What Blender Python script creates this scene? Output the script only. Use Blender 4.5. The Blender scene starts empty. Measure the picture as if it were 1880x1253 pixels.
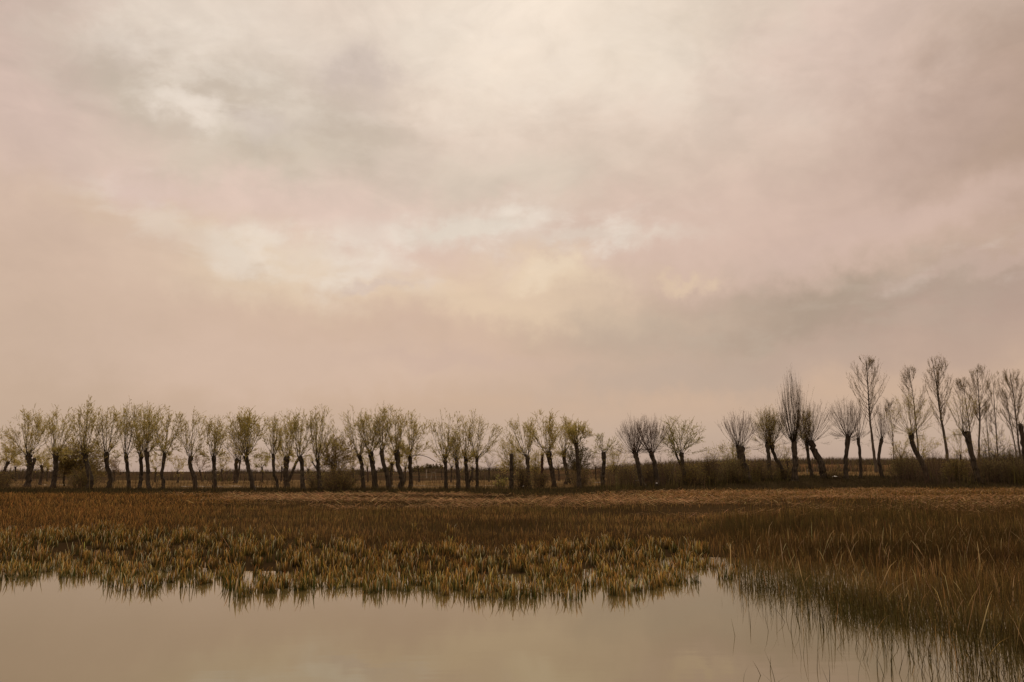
import bpy, math, random
import numpy as np
from mathutils import Vector, Euler

R = math.radians
C = bpy.context.scene.collection
SC = bpy.context.scene

# ------------------------------------------------------------------ camera
FPX, CX, CY, HOR = 1500.0, 940.0, 626.5, 862.0
CAMZ = 1.5
TP = (HOR - CY) / FPX
PITCH = math.atan(TP)
cam = bpy.data.cameras.new("camera")
cam.sensor_width = 36.0
cam.lens = 36.0 * FPX / 1880.0
cam.clip_start = 0.1
cam.clip_end = 8000
camo = bpy.data.objects.new("camera", cam)
C.objects.link(camo)
camo.location = (0, 0, CAMZ)
camo.rotation_euler = (R(90) + PITCH, 0, 0)
SC.camera = camo
SP, CP = math.sin(PITCH), math.cos(PITCH)


def ray(u, v):
    cx, cy = (u - CX) / FPX, (CY - v) / FPX
    y = CP - SP * cy
    return cx / y, (SP + CP * cy) / y            # x and z per metre of y


def at(u, v, D):
    a, b = ray(u, v)
    return np.array([a * D, D, CAMZ + b * D])


def proj(x, y, z):
    """numpy: world -> photo pixel"""
    y = np.maximum(y, 0.05)
    dz = z - CAMZ
    f = CP * y + SP * dz
    up = -SP * y + CP * dz
    return CX + FPX * x / f, CY - FPX * up / f


# ------------------------------------------------------------------ world
SUN_EL, SUN_AZ = R(38), R(4)                      # ahead of the camera, behind thin cloud
world = bpy.data.worlds.new("World")
SC.world = world
world.use_nodes = True
NT = world.node_tree
for n in list(NT.nodes):
    NT.nodes.remove(n)


def nd(t, **k):
    n = NT.nodes.new(t)
    for a, b in k.items():
        setattr(n, a, b)
    return n


def lk(a, b):
    NT.links.new(a, b)


def srgb(r, g, b):
    f = lambda c: (c / 255 / 12.92) if c / 255 <= 0.04045 else ((c / 255 + 0.055) / 1.055) ** 2.4
    return (f(r), f(g), f(b), 1.0)


def mth(op, a, b=None, clamp=False):
    n = nd('ShaderNodeMath', operation=op)
    n.use_clamp = clamp
    for i, s in enumerate((a, b)):
        if s is None:
            continue
        if isinstance(s, (int, float)):
            n.inputs[i].default_value = s
        else:
            lk(s, n.inputs[i])
    return n.outputs[0]


def pang(u, v):
    a, b = ray(u, v)
    return math.atan2(a, 1.0), math.atan2(b, math.sqrt(1 + a * a))


def sky_nodes():
    tc = nd('ShaderNodeTexCoord')
    D = tc.outputs['Generated']
    sep = nd('ShaderNodeSeparateXYZ')
    lk(D, sep.inputs[0])
    az = mth('ARCTAN2', sep.outputs[0], sep.outputs[1])
    el = mth('ARCSINE', sep.outputs[2])
    comb = nd('ShaderNodeCombineXYZ')
    lk(az, comb.inputs[0])
    lk(el, comb.inputs[1])
    # domain warp so that no cloud edge is a clean curve
    P = comb.outputs[0]
    for sc, amt in ((5.0, 0.13), (16.0, 0.075), (45.0, 0.034)):
        nz = nd('ShaderNodeTexNoise')
        nz.inputs['Scale'].default_value = sc
        nz.inputs['Detail'].default_value = 4.0
        nz.inputs['Roughness'].default_value = 0.62
        lk(D, nz.inputs['Vector'])
        sb = nd('ShaderNodeVectorMath', operation='SUBTRACT')
        lk(nz.outputs['Color'], sb.inputs[0])
        sb.inputs[1].default_value = (0.5, 0.5, 0.5)
        ml = nd('ShaderNodeVectorMath', operation='MULTIPLY')
        lk(sb.outputs[0], ml.inputs[0])
        ml.inputs[1].default_value = (amt * 1.3, amt * 0.75, 0.0)
        ad = nd('ShaderNodeVectorMath', operation='ADD')
        lk(P, ad.inputs[0])
        lk(ml.outputs[0], ad.inputs[1])
        P = ad.outputs[0]
    # base colour by elevation
    rmp = nd('ShaderNodeValToRGB')
    eln = mth('DIVIDE', el, R(90))
    lk(eln, rmp.inputs[0])
    cr = rmp.color_ramp
    stops = [(-0.02, (96, 78, 60)), (0.0, (184, 159, 144)), (0.025, (194, 169, 150)), (0.055, (202, 172, 148)), (0.11, (206, 176, 154)),
             (0.18, (210, 182, 164)), (0.26, (214, 190, 174)), (0.36, (216, 196, 180)), (0.5, (218, 200, 184)), (1.0, (205, 190, 176))]
    cr.elements[0].position, cr.elements[0].color = 0.0, srgb(*stops[1][1])
    cr.elements[1].position, cr.elements[1].color = 1.0, srgb(*stops[-1][1])
    for p, c in stops[2:-1]:
        e = cr.elements.new(p)
        e.color = srgb(*c)
    col = rmp.outputs[0]

    # clouds: (u, v, half width px, half height px, tilt deg, colour, strength)
    blobs = [
        # broad areas
        (1000, 60, 600, 290, 0, (232, 217, 200), 0.9), (420, 60, 420, 200, -8, (226, 211, 195), 0.75),
        (60, 110, 330, 230, 0, (206, 181, 168), 0.85), (1880, 220, 380, 320, 20, (174, 147, 127), 0.85),
        (1690, 250, 330, 120, 24, (184, 158, 144), 0.55), (1560, 80, 260, 200, 0, (216, 190, 176), 0.6),
        (560, 360, 620, 190, -3, (225, 199, 184), 0.9), (100, 560, 500, 220, 0, (209, 182, 161), 0.75),
        (0, 720, 380, 220, 0, (194, 168, 146), 0.7), (1150, 330, 420, 160, 0, (212, 192, 174), 0.55),
        (1320, 430, 480, 150, 0, (211, 183, 168), 0.65),
        # grey cloud banks
        (330, 190, 330, 100, -14, (200, 186, 168), 0.8), (560, 240, 420, 130, -10, (203, 188, 171), 0.85),
        (640, 135, 110, 75, -25, (196, 179, 170), 0.6), (480, 245, 70, 45, 0, (196, 180, 170), 0.6),
        (1340, 20, 240, 80, 0, (208, 192, 174), 0.55), (420, 290, 300, 60, 4, (202, 188, 168), 0.5),
        (1450, 575, 540, 110, -1, (178, 156, 137), 1.0), (1560, 565, 330, 75, 3, (166, 146, 128), 0.85),
        (1220, 590, 300, 70, 3, (190, 167, 148), 0.7), (1870, 545, 240, 80, 4, (178, 152, 138), 0.7),
        (1300, 680, 460, 60, 2, (184, 163, 147), 0.7), (1750, 620, 420, 90, 3, (186, 159, 143), 0.7),
        (930, 335, 300, 60, 5, (212, 199, 181), 0.55),
        # bright upper masses
        (1010, 40, 240, 150, 0, (238, 222, 205), 0.7), (880, 170, 170, 130, 0, (231, 214, 196), 0.7),
        (1180, 90, 240, 110, -6, (221, 205, 187), 0.65), (350, 60, 170, 90, 0, (230, 216, 200), 0.6),
        (1075, 110, 60, 60, 0, (222, 206, 190), 0.5), (760, 90, 110, 60, 10, (224, 210, 194), 0.5),
        (352, 205, 75, 42, -8, (231, 216, 201), 0.9), (480, 160, 140, 40, -12, (220, 206, 190), 0.6),
        (230, 355, 70, 55, 0, (224, 198, 186), 0.7), (150, 372, 130, 50, 0, (216, 188, 160), 0.55),
        # wisps low down
        (440, 445, 130, 34, -10, (230, 213, 198), 0.9), (590, 497, 220, 46, -6, (229, 215, 203), 0.95),
        (480, 495, 300, 90, -8, (224, 200, 172), 0.75), (475, 500, 45, 26, 0, (210, 186, 162), 0.8),
        (320, 405, 110, 45, 0, (221, 195, 166), 0.6), (860, 425, 200, 40, 8, (224, 211, 195), 0.9),
        (1080, 445, 260, 24, 3, (220, 203, 187), 0.75), (1000, 505, 210, 50, -4, (228, 204, 175), 0.85),
        (900, 560, 420, 60, -2, (225, 199, 170), 0.8), (700, 540, 110, 16, 4, (206, 184, 172), 0.6),
        (1265, 497, 70, 16, 0, (220, 194, 164), 0.6), (1010, 500, 60, 30, 0, (232, 210, 184), 0.6), (560, 660, 640, 90, 0, (211, 183, 163), 0.8),
        (200, 440, 220, 90, -10, (214, 187, 165), 0.5), (1560, 440, 260, 30, 10, (208, 181, 167), 0.5),
        (1780, 490, 200, 26, 10, (200, 172, 158), 0.6), (1660, 420, 380, 60, 12, (206, 178, 163), 0.75), (830, 660, 300, 26, 0, (200, 172, 156), 0.5),
    ]
    for (u, v, w, h, tilt, c, s) in blobs:
        a, e = pang(u, v)
        mp = nd('ShaderNodeMapping', vector_type='TEXTURE')
        mp.inputs['Location'].default_value = (a, e, 0)
        mp.inputs['Rotation'].default_value = (0, 0, R(tilt))
        mp.inputs['Scale'].default_value = (w * 1.25 / FPX, h * 1.25 / FPX, 1)
        lk(P, mp.inputs['Vector'])
        gr = nd('ShaderNodeTexGradient', gradient_type='QUADRATIC_SPHERE')
        lk(mp.outputs[0], gr.inputs[0])
        # soften: 1-(1-g)^2
        fac = mth('MULTIPLY', mth('SMOOTH_MIN', mth('MULTIPLY', gr.outputs['Fac'], 1.9), 1.0), s, clamp=True)
        fac.node.inputs
        mx = nd('ShaderNodeMix', data_type='RGBA')
        lk(fac, mx.inputs[0])
        lk(col, mx.inputs[6])
        mx.inputs[7].default_value = srgb(*c)
        col = mx.outputs[2]
    # torn wisps with crisp edges, only inside the cloud areas
    mpw = nd('ShaderNodeMapping')
    mpw.inputs['Scale'].default_value = (1, 1, 2.4)
    mpw.inputs['Location'].default_value = (7.3, 2.9, 5.2)
    lk(D, mpw.inputs['Vector'])
    nw = nd('ShaderNodeTexNoise')
    nw.inputs['Scale'].default_value = 10.0
    nw.inputs['Detail'].default_value = 12
    nw.inputs['Roughness'].default_value = 0.58
    nw.inputs['Distortion'].default_value = 0.15
    lk(mpw.outputs[0], nw.inputs['Vector'])
    for lo, hi, c, regs in ((0.45, 0.64, (234, 220, 205), ((560, 485, 330, 80, -6, 0.55), (860, 430, 260, 60, 8, 0.6), (1090, 440, 240, 50, 3, 0.55), (352, 205, 130, 70, -8, 0.5),
                                                           (1000, 90, 640, 230, 0, 0.22), (380, 110, 330, 150, -8, 0.36), (230, 360, 150, 80, 0, 0.35), (1800, 490, 220, 50, 10, 0.25))),
                            (0.54, 0.40, (186, 168, 150), ((480, 230, 480, 150, -10, 0.26), (1450, 575, 480, 110, 0, 0.35), (1350, 250, 420, 160, 15, 0.10), (900, 200, 420, 200, 0, 0.08)))):
        edge = nd('ShaderNodeMapRange', interpolation_type='SMOOTHSTEP')
        lk(nw.outputs[0], edge.inputs[0])
        edge.inputs[1].default_value, edge.inputs[2].default_value = min(lo, hi), max(lo, hi)
        edge.inputs[3].default_value, edge.inputs[4].default_value = (0.0, 1.0) if lo < hi else (1.0, 0.0)
        for (u, v, w, h, tilt, st_) in regs:
            a, e = pang(u, v)
            mp = nd('ShaderNodeMapping', vector_type='TEXTURE')
            mp.inputs['Location'].default_value = (a, e, 0)
            mp.inputs['Rotation'].default_value = (0, 0, R(tilt))
            mp.inputs['Scale'].default_value = (w * 1.25 / FPX, h * 1.25 / FPX, 1)
            lk(P, mp.inputs['Vector'])
            gr = nd('ShaderNodeTexGradient', gradient_type='QUADRATIC_SPHERE')
            lk(mp.outputs[0], gr.inputs[0])
            k = mth('MULTIPLY', mth('MULTIPLY', mth('MULTIPLY', gr.outputs['Fac'], 2.2, clamp=True), edge.outputs[0]), st_)
            mx = nd('ShaderNodeMix', data_type='RGBA')
            lk(k, mx.inputs[0])
            lk(col, mx.inputs[6])
            mx.inputs[7].default_value = srgb(*c)
            col = mx.outputs[2]
    # fine cloud structure, stronger high up, flattened bands low down
    mpn = nd('ShaderNodeMapping')
    mpn.inputs['Scale'].default_value = (1, 1, 1.7)
    lk(D, mpn.inputs['Vector'])
    n1 = nd('ShaderNodeTexNoise')
    n1.inputs['Scale'].default_value = 7.5
    n1.inputs['Detail'].default_value = 9
    n1.inputs['Roughness'].default_value = 0.6
    n1.inputs['Distortion'].default_value = 0.5
    lk(mpn.outputs[0], n1.inputs['Vector'])
    n2 = nd('ShaderNodeTexNoise')
    n2.inputs['Scale'].default_value = 17
    n2.inputs['Detail'].default_value = 8
    n2.inputs['Roughness'].default_value = 0.55
    n2.inputs['Distortion'].default_value = 0.9
    lk(mpn.outputs[0], n2.inputs['Vector'])
    amp = nd('ShaderNodeMapRange')
    lk(el, amp.inputs[0])
    amp.inputs[1].default_value, amp.inputs[2].default_value = R(6), R(26)
    amp.inputs[3].default_value, amp.inputs[4].default_value = 0.05, 0.21
    lum = nd('ShaderNodeMapRange', interpolation_type='SMOOTHSTEP')
    lk(n1.outputs[0], lum.inputs[0])
    lum.inputs[1].default_value, lum.inputs[2].default_value = 0.38, 0.60
    lum.inputs[3].default_value, lum.inputs[4].default_value = -0.22, 0.16
    m1 = mth('ADD', lum.outputs[0], mth('MULTIPLY', mth('SUBTRACT', n2.outputs[0], 0.5), 0.9))
    mul = mth('ADD', mth('MULTIPLY', m1, amp.outputs[0]), 1.0)
    vm = nd('ShaderNodeVectorMath', operation='SCALE')
    lk(col, vm.inputs[0])
    lk(mul, vm.inputs['Scale'])
    # below the horizon: dull earth
    low = mth('LESS_THAN', el, R(-0.6))
    mx = nd('ShaderNodeMix', data_type='RGBA')
    lk(low, mx.inputs[0])
    lk(vm.outputs[0], mx.inputs[6])
    mx.inputs[7].default_value = (0.08, 0.055, 0.035, 1)
    bgc = nd('ShaderNodeBackground')
    lk(mx.outputs[2], bgc.inputs[0])
    bgc.inputs[1].default_value = 1.0
    sk = nd('ShaderNodeTexSky', sky_type='NISHITA')
    sk.sun_disc = False
    sk.sun_elevation = SUN_EL
    sk.sun_rotation = SUN_AZ
    sk.dust_density = 3.0
    bgs = nd('ShaderNodeBackground')
    lk(sk.outputs[0], bgs.inputs[0])
    bgs.inputs[1].default_value = 0.08
    ms = nd('ShaderNodeMixShader')
    ms.inputs[0].default_value = 0.97            # nearly closed cloud cover over the clear sky
    lk(bgs.outputs[0], ms.inputs[1])
    lk(bgc.outputs[0], ms.inputs[2])
    out = nd('ShaderNodeOutputWorld')
    lk(ms.outputs[0], out.inputs[0])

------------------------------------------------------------

Omitting all pictures, restate exactly the lines of the material from its start through the line that contains "return n.outputs[0]".

#### [OUTPUT OF THE TASK]
What Blender Python script creates this scene? Output the script only. Use Blender 4.5. The Blender scene starts empty. Measure the picture as if it were 1880x1253 pixels.
import bpy, math, random
import numpy as np
from mathutils import Vector, Euler

R = math.radians
C = bpy.context.scene.collection
SC = bpy.context.scene

# ------------------------------------------------------------------ camera
FPX, CX, CY, HOR = 1500.0, 940.0, 626.5, 862.0
CAMZ = 1.5
TP = (HOR - CY) / FPX
PITCH = math.atan(TP)
cam = bpy.data.cameras.new("camera")
cam.sensor_width = 36.0
cam.lens = 36.0 * FPX / 1880.0
cam.clip_start = 0.1
cam.clip_end = 8000
camo = bpy.data.objects.new("camera", cam)
C.objects.link(camo)
camo.location = (0, 0, CAMZ)
camo.rotation_euler = (R(90) + PITCH, 0, 0)
SC.camera = camo
SP, CP = math.sin(PITCH), math.cos(PITCH)


def ray(u, v):
    cx, cy = (u - CX) / FPX, (CY - v) / FPX
    y = CP - SP * cy
    return cx / y, (SP + CP * cy) / y            # x and z per metre of y


def at(u, v, D):
    a, b = ray(u, v)
    return np.array([a * D, D, CAMZ + b * D])


def proj(x, y, z):
    """numpy: world -> photo pixel"""
    y = np.maximum(y, 0.05)
    dz = z - CAMZ
    f = CP * y + SP * dz
    up = -SP * y + CP * dz
    return CX + FPX * x / f, CY - FPX * up / f


# ------------------------------------------------------------------ world
SUN_EL, SUN_AZ = R(38), R(4)                      # ahead of the camera, behind thin cloud
world = bpy.data.worlds.new("World")
SC.world = world
world.use_nodes = True
NT = world.node_tree
for n in list(NT.nodes):
    NT.nodes.remove(n)


def nd(t, **k):
    n = NT.nodes.new(t)
    for a, b in k.items():
        setattr(n, a, b)
    return n


def lk(a, b):
    NT.links.new(a, b)


def srgb(r, g, b):
    f = lambda c: (c / 255 / 12.92) if c / 255 <= 0.04045 else ((c / 255 + 0.055) / 1.055) ** 2.4
    return (f(r), f(g), f(b), 1.0)


def mth(op, a, b=None, clamp=False):
    n = nd('ShaderNodeMath', operation=op)
    n.use_clamp = clamp
    for i, s in enumerate((a, b)):
        if s is None:
            continue
        if isinstance(s, (int, float)):
            n.inputs[i].default_value = s
        else:
            lk(s, n.inputs[i])
    return n.outputs[0]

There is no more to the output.